Thursday, September 25, 2014

ISRO MoM: First images of Mars transmitted - Update

One of the first images taken by the ISRO Mars Orbiter Mission spacecraft, released on September 25, 2014, shows the surface of Mars seen from a height of 7,300m.

Credit: ISRO

India's spacecraft has beamed back its first photos of Mars, showing its crater-marked surface, as the country glowed with pride Thursday after winning Asia's race to the Red Planet.

ISRO Scientists present a print of MoM's first image of Mars to India's PM Narendra Modi.

Credit: ISRO, Hindustan Times

The Indian Space Research Organisation (ISRO) uploaded one of the photos onto its Facebook page, showing an orange surface and dark holes, taken from a height of 7.3 kilometres (4.5 miles).

ISRO also posted the photo on Twitter, with the caption "The view is nice up here."

A senior ISRO official told reporters several photos have been successfully received, while a spokesman for the government agency said the spacecraft was working well.

India became the first Asian country to reach Mars on Wednesday when its unmanned Mangalyaan spacecraft entered the orbit after a 10-month journey on a shoestring budget.
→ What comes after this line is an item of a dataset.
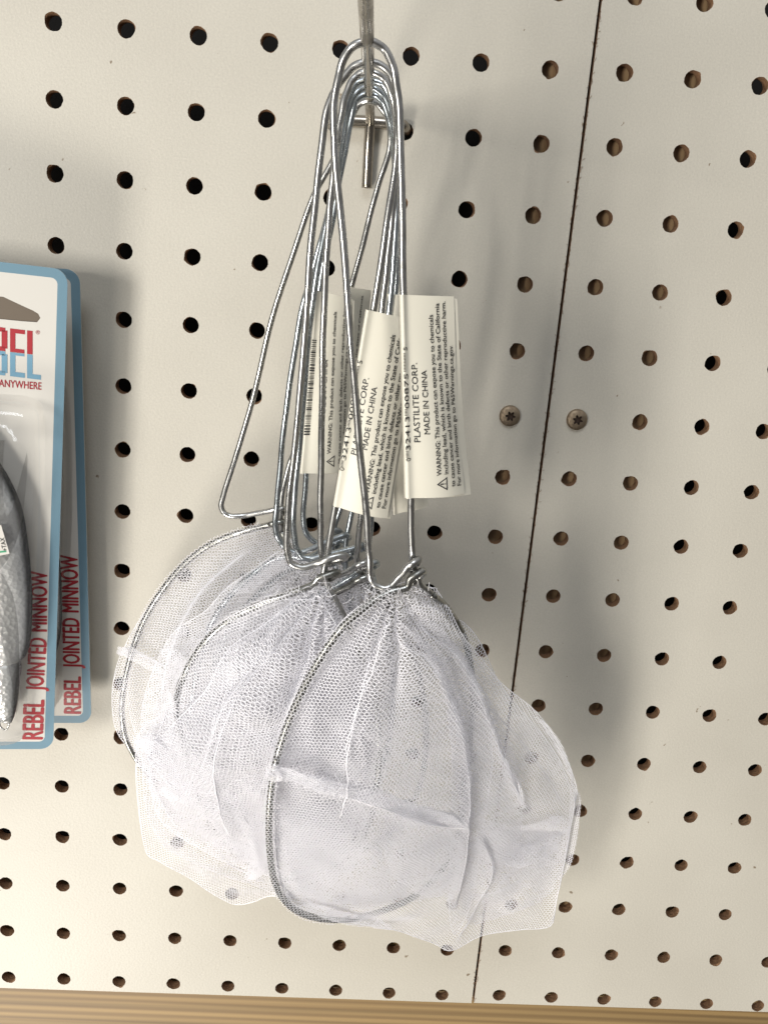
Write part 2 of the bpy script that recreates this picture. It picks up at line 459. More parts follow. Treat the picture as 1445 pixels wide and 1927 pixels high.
class Sheet:
    """netting panel: outline and interior points are (px, py, mm from board)"""
    def __init__(s, outline, inner=(), folds=(), pleats=None, seed=0, wr=(1.2, .5), rot=0.0, pitch=1.1, top=0):
        s.rot = rot; s.pitch = pitch * .001; s.seed = seed
        C3 = catmull(list(outline) + [outline[0]], 5)[:-1]
        W3 = np.array([at(*p) for p in C3])
        s.poly = W3[:, [0, 2]]
        ctl = np.array([at(*p) for p in list(outline) + list(inner)])
        mm = ctl[:, [0, 2]] * 10
        s.c = mm.mean(0); s.df = tps(mm - s.c, -ctl[:, 1] * 10)
        s.folds = []
        for L, w, g, h in folds:
            P3 = np.array([at(*p) for p in catmull(L, 4)]); s.folds.append((P3[:, [0, 2]], w * .00135, g * .92, h * .00065))
        s.pl = pleats
        if pleats: s.plc = at(*pleats[0])[[0, 2]]
        rg = np.random.default_rng(seed)
        s.w = [(rg.uniform(0, 6.28), rg.uniform(60, 420), rg.uniform(0, 6.28), rg.uniform(0, 6.28)) for _ in range(9)]
        s.wr = (wr[0] * .6, wr[1] * .7)

    def f(s, Q):
        d = s.df(Q * 10 - s.c) / 10
        dx = np.zeros((len(Q), 2)); dd = np.zeros(len(Q))
        # wrinkles: sums of bent plane waves, sharper on the crests
        for an, k, ph, p2 in s.w:
            dr = np.array([math.cos(an), math.sin(an)]); pr = np.array([-dr[1], dr[0]])
            ph_ = (Q @ dr) * k + ph + 1.1 * np.sin((Q @ pr) * k * .35 + p2)
            amp = s.wr[0] * .001 * (90 / (k + 40)) ** .8
            dd += amp * (1 - 2 * np.abs(np.sin(ph_ * .5)) ** 1.3)
            dx += (s.wr[1] * .001 * (90 / (k + 40)) ** .8) * np.sin(ph_)[:, None] * dr
        ed = np.minimum(1, .22 + seg_dist(Q, np.vstack([s.poly, s.poly[:1]]))[3] / .009)
        dd *= ed; dx *= ed[:, None]
        if s.pl:
            _, n, A, B, Rm = s.pl
            v = Q - s.plc; r = np.linalg.norm(v, axis=1) + 1e-9; th = np.arctan2(v[:, 0], -v[:, 1])
            fall = np.exp(-(r / Rm) ** 1.5)
            ph = n * th + 1.3 * np.sin(3 * th + r * 40) + .6 * np.sin(7 * th)
            tang = np.stack([-v[:, 1], v[:, 0]], 1) / r[:, None]
            dx += (A * .001 * fall * np.minimum(1, r / .012) * np.sin(ph))[:, None] * tang
            dd += B * .001 * fall * np.minimum(1, r / .012) * np.cos(ph + .5)
        for L, w, g, h in s.folds:
            sd, nx, tt, best = seg_dist(Q, L)
            e_ = np.exp(-(best / w) ** 2) * np.minimum(1, np.minimum(tt, 1 - tt) * 8 + .15)
            dx -= (g * sd * e_)[:, None] * nx
            dd += h * e_
        X = Q + dx
        return np.stack([X[:, 0], -(d + dd), X[:, 1]], 1)

    def threads(s, r=.00013):
        p = s.pitch; lo = s.poly.min(0); hi = s.poly.max(0); c = (lo + hi) / 2; rad = np.linalg.norm(hi - lo) / 2
        n = int(rad / p) + 2; a = p / math.sqrt(3)
        i, j = np.meshgrid(np.arange(-n, n + 1), np.arange(-int(n * 1.2), int(n * 1.2) + 1), indexing='ij')
        cx = (i + .5 * (j % 2)) * p; cy = j * p * .8660254
        E0 = []; E1 = []
        A = np.stack([cx + 0, cy + a], -1).reshape(-1, 2)          # top vertex
        Bv = np.stack([cx + p / 2, cy + a / 2], -1).reshape(-1, 2)
        Cv = np.stack([cx + p / 2, cy - a / 2], -1).reshape(-1, 2)
        Dv = np.stack([cx - p / 2, cy + a / 2], -1).reshape(-1, 2)
        P0 = np.vstack([A, Bv, A]); P1 = np.vstack([Bv, Cv, Dv])
        k, q = math.cos(s.rot), math.sin(s.rot); Rm = np.array([[k, q], [-q, k]])
        sh = np.array([(s.seed * .37) % 1, (s.seed * .61) % 1]) * p
        P0 = P0 @ Rm + c + sh; P1 = P1 @ Rm + c + sh
        m = inside((P0 + P1) / 2, s.poly); P0 = P0[m]; P1 = P1[m]
        # slight irregularity of the knit
        def jit(P): return P + .00006 * np.stack([np.sin(P[:, 0] * 9100 + P[:, 1] * 5300), np.sin(P[:, 0] * 4700 - P[:, 1] * 8800)], 1)
        X0 = s.f(jit(P0)); X1 = s.f(jit(P1))
        T = X1 - X0; Ln = np.linalg.norm(T, axis=1)[:, None] + 1e-12; T /= Ln
        ok = (Ln[:, 0] < p * 2.2); X0, X1, T = X0[ok], X1[ok], T[ok]
        ref = np.tile([0., 1., 0.], (len(T), 1)); N = np.cross(T, ref); N /= np.linalg.norm(N, axis=1)[:, None] + 1e-12; Bn = np.cross(T, N)
        X0 = X0 - T * r * .5; X1 = X1 + T * r * .5
        V = np.zeros((len(T), 6, 3))
        for q_ in range(3):
            an = 2 * math.pi * q_ / 3 + math.pi / 6
            off = r * (math.cos(an) * N + math.sin(an) * Bn)
            V[:, q_] = X0 + off; V[:, 3 + q_] = X1 + off
        base = np.arange(len(T))[:, None] * 6
        Fc = np.concatenate([base + np.array([q_, (q_ + 1) % 3, 3 + (q_ + 1) % 3, 3 + q_]) for q_ in range(3)], 0)
        return V.reshape(-1, 3), Fc

    def edge(s, r=.00014, amp=.0):
        P = s.f(s.poly)
        V, Fc = tube(P, r, 5, closed=True)
        return V, np.array(Fc)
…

The mission, which is designed to search for evidence of life on the planet, is a huge source of national pride for India as it competes with Asian rivals for success in space.

India's first Mars orbiter Mangalyaan captured this photo of the Martian atmosphere just after arriving at Mars on Sept. 24, 2014 Indian Standard Time. 

The Indian Space Research Organisation released the image on Sept. 25.

Credit: Indian Space Research Organisation

India beat rival neighbour China, whose first attempt flopped in 2011 despite the Asian superpower pouring billions of dollars into its programme.

At just $74 million, India's mission cost is less than the estimated $100 million budget of the sci-fi blockbuster "Gravity".

It also represents just a fraction of the cost of NASA's $671 million MAVEN spacecraft, which successfully began orbiting the fourth planet from the sun on Sunday.

The true test of success will come from the quality, value and extent of the scientific data collected by both spacecraft and their ability to advance our understanding of Mars and our Solar System.

An Indian Space Research Organisation official uses a scale model of the Mars Orbiter Mission spacecraft to explain how parts of the orbiter works, at the ISRO Telemetry, Tracking and Command Network in Bangalore on September 15, 2014

Credit: ISRO

India now joins an elite club of the United States, Russia and Europe who can boast of reaching Mars.

More than half of all missions to the planet have ended in failure.

This photo of Earth was the first photo from India's Mars Orbiter Mission and captured on Nov. 19, 2013. It shows India and the surrounding region from Earth orbit.

Credit: ISRO

The mission's success received front-page coverage in Indian newspapers on Thursday, with the Hindustan Times declaring "MARTIAN RACE WON" and the Times of India saying "India enters super exclusive Mars club."